We Need More Female Buddy Comedies, Please!
Last weekend The Other Woman, a girl-buddy revenge comedy starring Cameron Diaz, Leslie Mann, and Kate Upton as three women who realize they’re all involved with the same guy and end up working together to destroy the dude, killed at the box office. The movie booted Captain America: The Winter Soldier out of the first place position it held for the first three weeks of its run. I’m not surprised. I’m the exact OPPOSITE of surprised. Female buddy comedies destroy at the box office. Last summer’s Sandra Bullock-Melissa McCarthy two-hander The Heat dominated. It dominated so hard it’s getting a sequel. Two years before that, Bridesmaids kicked ALL the ass and was supposed to usher in a new era of female-driven comedies, to be green-lit left and right.
The thing is, it’s two years later now (that’s enough time for WAY more girl comedies to be made) and we’re still seeing a summer dominated by testosterone-fueled superheroes (Guardians of the Galaxy, X-Men: Days of Future Past, Spiderman 2), bro comedies (Neighbors, 22 Jump Street), YA adaptations (The Giver, The Fault in Our Stars) another Transformers, another Planet of the Apes, and so on and so forth. Sure, these movies have women in them (sometimes you have to use like a microscope-telescope combination to find them, but they’re there), but these are not female-driven movies.
Hollywood is, like Hollywood basically always has been, afraid of putting women in the driver’s seat. They’re doubly afraid of putting more women in the passengers’ seats and having a car full of women. Their excuses are tired and lame. “Women don’t go to see movies” and “Men won’t go to see movies about women.” These excuses are not only tired and lame, they also don’t work anymore. Audiences DO want to see movies with women front and center. You don’t get much more blockbuster-y than The Hunger Games and Divergent.

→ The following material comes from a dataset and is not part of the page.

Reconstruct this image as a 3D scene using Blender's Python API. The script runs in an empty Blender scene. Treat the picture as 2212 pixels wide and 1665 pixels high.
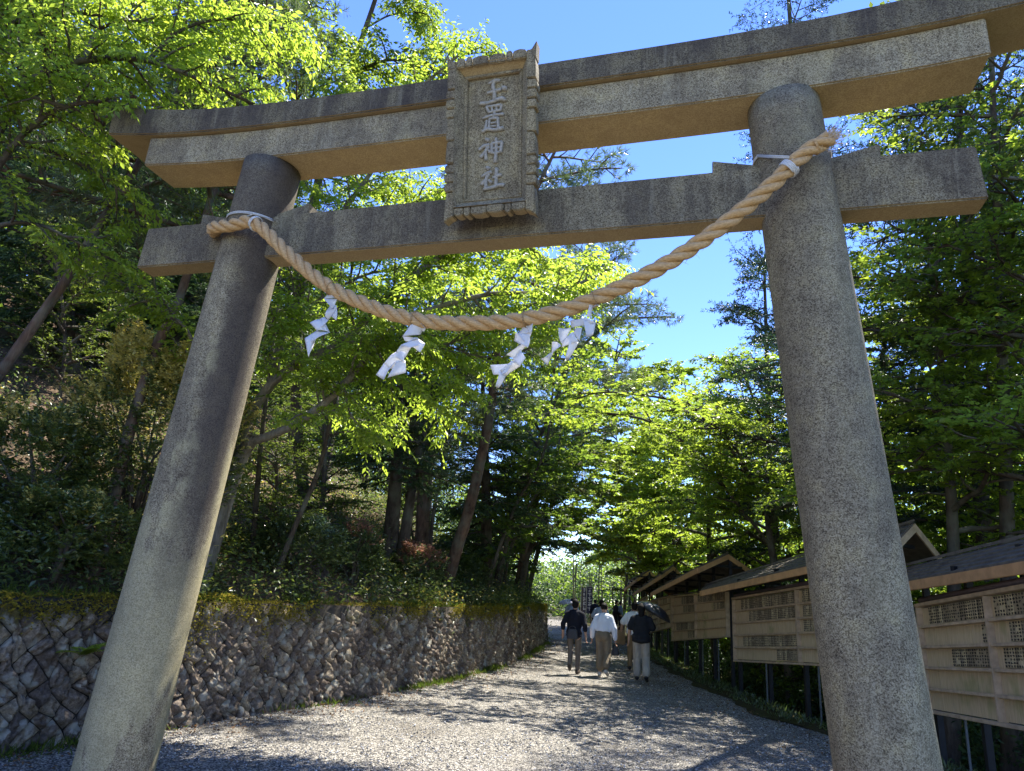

Hollywood executives can say that’s because these films are franchises with built-in audiences and there are just enough explosions and mixed-martial arts to make men buy tickets. But they can’t use this same logic when it comes to explaining why female buddy comedies continue to annihilate at the box office. And they can’t keep saying every female-driven comedy that succeeds is a fluke or an “exception to the rule.” If there are enough exceptions, the rule isn’t a rule anymore.
We’re in a weird age of cinema. There was a time when if you wanted to see a movie, you went to the movies. But in an era where a month of Netflix costs less than the price of one movie theater ticket, more and more people are staying on the couch to consume their media and only venturing forth to the cineplex when the film in question is enough of an event to merit the cost of the trip. Studios are less and less inclined to take risks, and yes, this is why all these movies are based on comic books and YA novels and McDonald’s Happy Meal toys.
The thing is, female buddy comedies aren’t risks. This recent batch has been original stories starring a mix of established and emerging actresses and they have time and time again performed above expectations. Which means Hollywood needs to raise its expectations. It also means it needs to start making a heck of a lot more of these movies. Audiences are voting with their credit cards. They want female comedies. So Hollywood, if you’re listening, dude, stop making excuses and start making more of these movies.